Senate panel seeks improvements to tsunami warning system

With nearly 85 percent of tsunamis occurring in the Pacific Ocean and predictions that 75 percent of Americans will live in coastal communities by 2025, a Senate committee met Wednesday to explore the accuracy, robustness and reliability of the system to warn about tsunamis.

After the Dec. 26 tsunami that devastated many countries along the Indian Ocean, Congress and President Bush issued an urgent call to examine and improve the U.S. tsunami warning system. Sen. Daniel Inouye, D-Hawaii, later introduced a measure, S. 50, designed to improve the detection, warning and notification system in the United States.

"We must study carefully the nature of the threat of tsunami, assess our capacity for detecting and forecasting these natural disasters, and make a plan that both makes sense and is sustainable over time," he said during a hearing before the Senate Commerce, Science and Transportation Committee. Inouye is the top Democrat on the panel.

Several federal agencies, including the National Science Foundation, U.S. Geological Survey and White House Office of Science and Technology Policy (OSTP), have roles in the system.

The National Oceanic and Atmospheric Administration (NOAA) operates six deep-ocean assessment and reporting of tsunami (DART) buoys in the Pacific that can measure and detect deep-ocean movement and immediately send data to warning centers in Hawaii and Alaska in real time, said Brig. Gen. John Kelly, a deputy undersecretary of Commerce at NOAA.

But three of those along the Aleutian Channel are not operational, OSTP Director John Marburger said. They are down due to factors such as weather and malfunctioning components, he said. One has been down since October 2003, with two others going down in late 2004.
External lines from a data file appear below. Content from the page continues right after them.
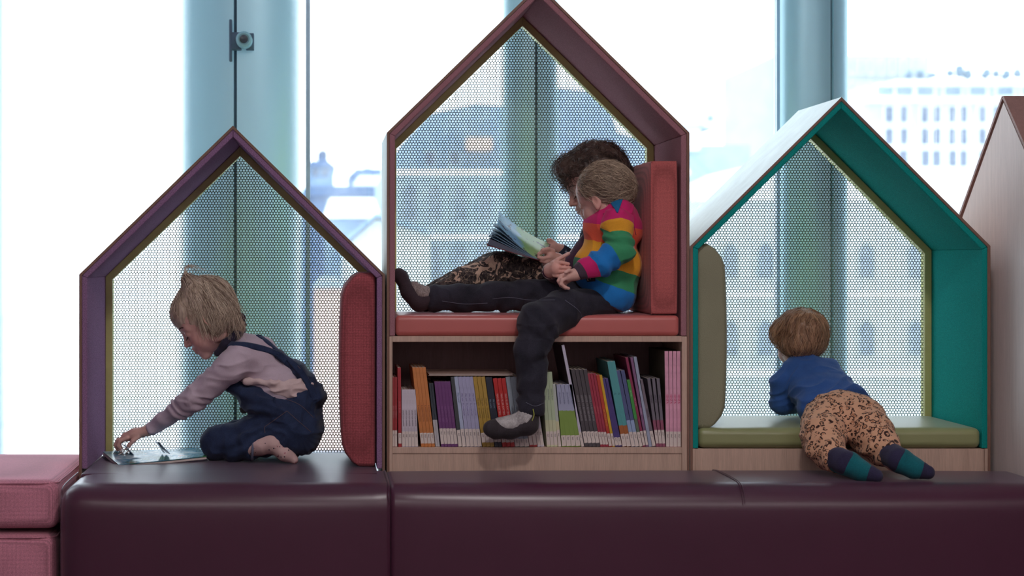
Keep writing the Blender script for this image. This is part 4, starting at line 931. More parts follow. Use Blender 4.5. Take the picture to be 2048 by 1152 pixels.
# pop-up book
def quadslab(mb, q, t, t2=0):
    q = [np.array(v) for v in q]; n = np.cross(q[1]-q[0], q[3]-q[0]); n /= np.linalg.norm(n)
    if n[2] < 0: n = -n
    return mb.add([v-n*t for v in q]+[v+n*t2 for v in q], [(3,2,1,0),(4,5,6,7),(0,1,5,4),(1,2,6,5),(2,3,7,6),(3,0,4,7)])
FL, FR, BR, BL = P(237, 929, .075), P(413, 912, .17), P(396, 895, .34), P(206, 903, .235)
bk = empty('popup_book', (FL+BR)/2, 'open glossy pop-up picture book lying on the bench in the left house', 'book'); L = np.array(bk.location)
pg = N('glossy_picture_page', .12, 0, .6); a = pg.noise(9, 3); b = pg.noise(22, 2); cc = pg.ramp(a, [(.40, srgb(196, 214, 218)), (.50, srgb(84, 140, 168)), (.58, srgb(60, 112, 120)), (.66, srgb(70, 140, 84))]); cc = pg.mix(pg.math('GREATER_THAN', b, .68), cc, srgb(206, 160, 150)); pg.color(cc); M_page = pg.m
MM = (FL+FR)/2+np.array([0, 0, -.001]); MBk = (BL+BR)/2+np.array([0, 0, -.001])
quadslab(MB(), [FL, MM, MBk, BL], .0022).build('left_page', M_page, bk, L); quadslab(MB(), [MM, FR, BR, MBk], .0022).build('right_page', M_page, bk, L)
lo_ = np.array([0, 0, -.0062]); quadslab(MB(), [FL+lo_, MM+lo_, MBk+lo_, BL+lo_*1.2], .0035, .0025).build('page_stack', M_white, bk, L); quadslab(MB(), [MM+lo_, FR+lo_, BR+lo_, MBk+lo_], .003, .0025).build('page_stack', M_white, bk, L)
cv = [FL+np.array([-.004, -.004, -.0125]), FR+np.array([.004, -.003, -.012]), BR+np.array([.004, .004, -.012]), BL+np.array([-.004, .003, -.016])]
quadslab(MB(), cv, .0014, .0014).build('cover', plain('dark_cover', srgb(60, 52, 66), .4), bk, L)
M_flap = plain('printed_flap', srgb(150, 170, 190), .25)
for a, b, c, d in ((P(340, 908, .19), P(318, 884, .185), P(311, 884, .22), P(333, 905, .23)), (P(330, 906, .20), P(314, 884, .20), P(310, 882, .23), P(325, 903, .24)), (P(268, 910, .2), P(250, 890, .2), P(247, 889, .23), P(262, 908, .235))):
    quadslab(MB(), [a, b, c, d], .0008, .0008).build('popup_flap', M_flap, bk, L)
for q in (((240, 903), (255, 897)), ((252, 906), (262, 900)), ((236, 910), (246, 905))):
    (x0, y0), (x1, y1) = q; quadslab(MB(), [P(x0, y0, .2), P(x1, y1, .2), P(x1+3, y1-3, .23), P(x0+3, y0-3, .23)], .0008, .0008).build('popup_flap', M_white, bk, L)
# ================================================================= small child in the rainbow jumper, front of the tall house
ST = fz(631)+.003
YC = .12; CC = P(1208, 396, YC); MC = frame((-.76, .56, -.27), (-.24, -.02, .96)); sC = .90
oC = P(1205, 628, YC); oC[2] = ST
hC = head(CC, MC, sC)
neckC = limb(PL((1222, 440, .12), (1216, 405, .12)), (.036, .036), .02)
csh = P(1232, 448, .055); cel = P(1250, 502, .02); cwr = P(1152, 548, -.005)
armC = limb([csh, cel, cwr], (.030, .026, .0165))
palmC = limb(PL((1152, 549, -.005), (1137, 553, -.002)), (.0165, .0155), .01, sq=(np.array([0, 1., 0]), 1.25))
fC = fingers([(1.1, PL((1134, 548, -.004), (1122, 552, -.006), (1117, 562, -.006), (1122, 571, -.004), (1131, 577, -.002))), (1.1, PL((1136, 555, -.012), (1124, 560, -.016), (1122, 568, -.016), (1130, 575, -.014), (1137, 577, -.012))),
              (1.05, PL((1139, 558, .006), (1128, 563, .008), (1125, 571, .009), (1130, 577, .01))), (.9, PL((1142, 560, .016), (1132, 566, .02), (1130, 573, .02))), (1.1, PL((1146, 543, -.015), (1138, 541, -.022), (1131, 545, -.026)))], .0055, .0022)
fcs = P(1200, 455, .2); fce = P(1118, 560, .2); fcw = P(1101, 541, .075)
farC = limb([fcs, fce, fcw], (.030, .025, .017))
palmF = limb(PL((1100, 541, .075), (1112, 537, .05)), (.0175, .0185), .01, sq=(np.array([0, 0, 1.]), 1.2))
fF = fingers([(1.1, PL((1108, 526, .048), (1122, 525, .038), (1137, 528, .036))), (1.15, PL((1110, 535, .044), (1124, 535, .034), (1140, 536, .032))), (1.12, PL((1110, 544, .044), (1124, 544, .034), (1138, 542, .032))),
              (1.0, PL((1108, 551, .048), (1118, 553, .040), (1130, 549, .036))), (1.15, PL((1104, 526, .06), (1116, 519, .056), (1127, 513, .054), (1137, 507, .054)))], .0058, .0022)
torC = [Ell(P(1224, 465, .12), (r(46), .068, r(50)), k=.03), Ell(P(1215, 545, .12), (r(52), .072, r(60)), k=.03), Ell(P(1205, 598, .12), (r(42), .07, r(24)), k=.03)]
legC = limb(PL((1192, 606, .12), (1130, 622, .03), (1078, 645, -.035), (1060, 700, -.05), (1058, 830, -.055)), (r(26), r(26), r(27), r(22), r(15)))+limb(PL((1190, 600, .16), (1010, 593, .17), (853, 598, .18)), (r(30), r(24), r(16)))
bodyC = body_mesh('person', torC+neckC+armC+palmC+fC+farC+palmF+fF+legC+hC, .0023, M_skin, off=oC, attrs=dict(col=skincol(CC, MC, sC, SKIN, .6, [(P(1127, 538, .03), .05, SKIN*[1.02, .86, .84])])), key='C')
bodyC.location = oC; tag(bodyC, 'small child in rainbow striped jumper sitting with one leg dangling over the bookshelf', 'person')
def stripemat(name, stops):
    n = N(name, .9, 0, .2); a = n.math('ADD', n.attr('t'), n.math('MULTIPLY', n.math('SUBTRACT', n.noise(24, 3), .5), .03)); c = n.ramp(a, [(p, srgb(*c_)) for p, c_ in stops], 'CONSTANT'); b = n.noise(550, 2)
    c = n.mix(.35, c, n.ramp(b, [(.3, (.75,)*3+(1,)), (.7, (1.15,)*3+(1,))]), 'MULTIPLY'); n.color(c); n.bump(b, .3, .001); n.sheen(.12); return n.m
PK, OR, YE, GR, BL_, GY, TE = (206, 40, 110), (226, 92, 66), (232, 162, 50), (62, 146, 100), (36, 122, 196), (78, 62, 76), (30, 104, 150)
M_rb = stripemat('rainbow_jersey', [(0, PK), (.22, OR), (.385, YE), (.60, GR), (.755, BL_), (.945, GY)]); M_rs = stripemat('rainbow_sleeve_jersey', [(0, PK), (.13, YE), (.27, GR), (.53, BL_), (.80, PK), (.94, GY)])
# body of the jumper
jm = [Ell(P(1224, 458, .125), (r(60), .088, r(60)), k=.05), Ell(P(1216, 535, .125), (r(72), .094, r(68)), k=.03), Ell(P(1222, 590, .125), (r(52), .098, r(44)), k=.03), Cap(P(1228, 404, .125), P(1226, 440, .125), .045, .066, .02), Cap(P(1240, 420, .07), P(1256, 460, .10), .035, .04, .03)]
dn = np.array([-.42, 0, -.9]); dn /= np.linalg.norm(dn); nh = P(1163, 430, .12)
jm += [Plane(P(1196, 604, .12), (-.40, 0, -.9), .16, .006), Plane(P(1196, 408, .125), (-.78, 0, .55), .05, .006)]
T0, T1 = P(1222, 396, .12), P(1206, 600, .12)
def tbody(V):
    """distance along the back of the jumper, so bands run round the trunk and dip towards the hem line"""
    k = (1+V[:, 1]/D); px = VX+V[:, 0]*PX/k; py = VY-(V[:, 2]-EYE)*PX/k
    top = 402+.0*px; hem = 574+(px-1150)*.50; return np.clip((py-top)/(hem-top+14), 0.001, 1)*1.0
fj = folds(.0040, (26, 18, 16), 31)
def backf(V): 
    a = P(1262, 520, .0); v = V-a; q = np.sqrt(v[:, 0]**2+v[:, 2]**2); return .0030*np.sin(q*120+vnoise(V*14, 8)*6)*np.clip(1-q*7, 0, 1)
jmp = body_mesh('rainbow_jumper', jm, .0032, M_rb, bodyC, off=oC, disp=lambda V: fj(V)+backf(V), attrs=dict(t=tbody), key='Cj')
sl = limb([P(1238, 432, .085), P(1234, 448, .045), P(1240, 500, .012), P(1200, 528, .0), P(1172, 536, -.003)], (.043, .043, .0395, .036, .031), .016, (0, 0))+limb([P(1176, 534, -.003), P(1154, 548, -.005)], (.026, .0225), .006, (0, 1))
pts_ = [P(1235, 432, .06), P(1238, 500, .012), P(1156, 546, -.005)]; l1 = np.linalg.norm(pts_[1]-pts_[0]); l2 = np.linalg.norm(pts_[2]-pts_[1])
def tsl(V):
    d1 = (pts_[1]-pts_[0])/l1; d2 = (pts_[2]-pts_[1])/l2; a = np.clip((V-pts_[0])@d1, 0, l1*1.15); b = np.clip((V-pts_[1])@d2, 0, l2*1.1)
    w_ = np.clip(((V-pts_[1])@d2)/.03, 0, 1); return np.clip((a*(1-w_)+(l1+b)*w_)/(l1+l2), 0.001, 1)
def slf(V): t = tsl(V); return .0042*np.sin(t*34+vnoise(V*20, 3)*5)*np.exp(-((t-.5)/.32)**2)
slv = body_mesh('sleeve', sl, .003, M_rs, jmp, off=oC, disp=lambda V: folds(.0030, (24, 24, 34), 33)(V)+slf(V), attrs=dict(t=tsl), key='Cs')
slf2 = body_mesh('sleeve', limb([P(1196, 470, .18), P(1126, 562, .19), P(1100, 541, .085)], (.04, .033, .0235), .014, (0, 1)), .003, cotton('plum_cuff', (72, 46, 66)), jmp, off=oC, disp=folds(.0022, (30, 30, 30), 35))
cd = P(1100, 541, .085)-P(1126, 562, .19); cd /= np.linalg.norm(cd); ca_ = np.cross(cd, [0, 0, 1]); ca_ /= np.linalg.norm(ca_); cb_ = np.cross(ca_, cd)
for q, rr in ((-.003, .0243), (-.010, .0247)): MB().tube([P(1100, 541, .085)+cd*q+rr*(math.cos(a)*ca_+math.sin(a)*cb_) for a in np.linspace(0, 2*PI, 25)], .0013, 5).build('cuff_stripe', M_white, slf2, oC, smooth=True)
tC = bvh('Cj')
M_teal2 = cotton('blue_yoke', (30, 104, 150))
def patch(name, tree, poly, m, parent, off, lift=.0015, n=7):
    """a cloth patch with its corners laid onto a surface; poly: 4 px corners"""
    a, b, c, d = [np.array(v, float) for v in poly]; V = []
    for i in range(n):
        for j in range(n):
            u, v = i/(n-1), j/(n-1); q = (a*(1-u)+b*u)*(1-v)+(d*(1-u)+c*u)*v; p, _ = onto(tree, q[0], q[1], lift); V.append(p if p is not None else P(q[0], q[1], .05))
    F = [(i*n+j, (i+1)*n+j, (i+1)*n+j+1, i*n+j+1) for i in range(n-1) for j in range(n-1)]
    o = link(name, mesh(name, np.array(V)-off, F, True), m, parent); s_ = o.modifiers.new('solid', 'SOLIDIFY'); s_.thickness = .002; s_.offset = 0; return o
patch('shoulder_inset', bvh('Cj', 'Cs'), [(1216, 398), (1246, 398), (1236, 426), (1234, 426)], M_teal2, jmp, oC, .002)
lb = patch('back_label', tC, [(1170, 553), (1190, 549), (1191, 562), (1176, 563)], plain('black_label', srgb(28, 26, 34), .7), jmp, oC, .002)
for tx, px, py in (('o', 1177, 558), ('l', 1181.5, 555.5), ('o', 1188, 552)):
    p, nn = onto(tC, px, py, .0035); o = link('label_lettering', textmesh(tx, .013, .0003, M_white), None, lb); o.location = p-oC; o.rotation_euler = (PI/2, -.35, 0)
seam('shoulder_seam', tC, [(1206, 428), (1234, 426), (1262, 440), (1272, 470)], .0010, cotton('plum_thread', (120, 30, 70)), jmp, oC)
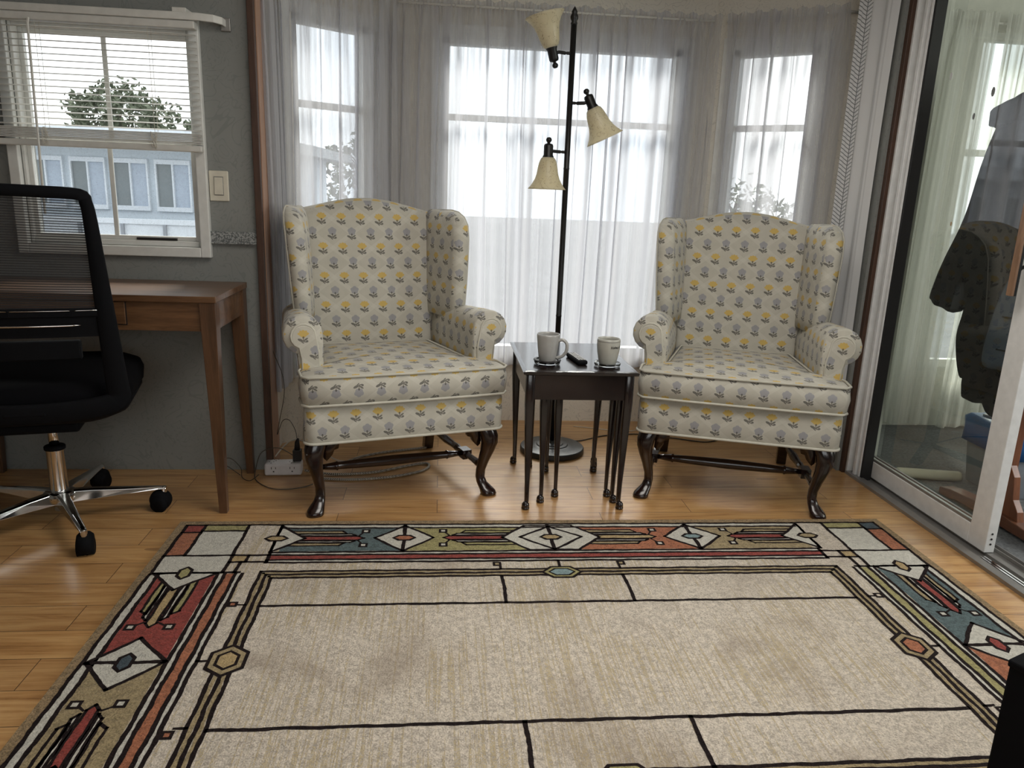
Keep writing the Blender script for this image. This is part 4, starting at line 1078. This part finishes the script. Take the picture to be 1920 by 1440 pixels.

NOAA plans to install 32 new DART buoys in the Pacific and Atlantic oceans and Caribbean Sea by mid-2007. "No other country has developed technology like this," Kelly said.

"I don't want to minimize the DART technology," he added, but even though three buoys are currently down, they are not the only essential part of the warning system.

"Tsunami preparedness involves a number of things," Kelly said, including 100 percent real-time assessment of seismic and oceanographic data, high-speed analysis and communication systems and "an established local communications infrastructure."

Inouye's legislation calls for improved federal, state and international coordination for issuing tsunami warnings and establishing safe zones for people impacted by a potential disaster. The measure also calls for advanced mapping, geospatial and communications technologies.

Committee Chairman Ted Stevens, R-Alaska, asked each of the agencies to report within two weeks on how best to establish a warning system to notify emergency personnel, the emergency broadcast system, the Federal Emergency Management Agency and the Weather Channel.

The most important part of the warning system is strong communications and education systems for the people who receive the warnings, Kelly said. "In the final analysis," he said, "the action will have to take place in the local community."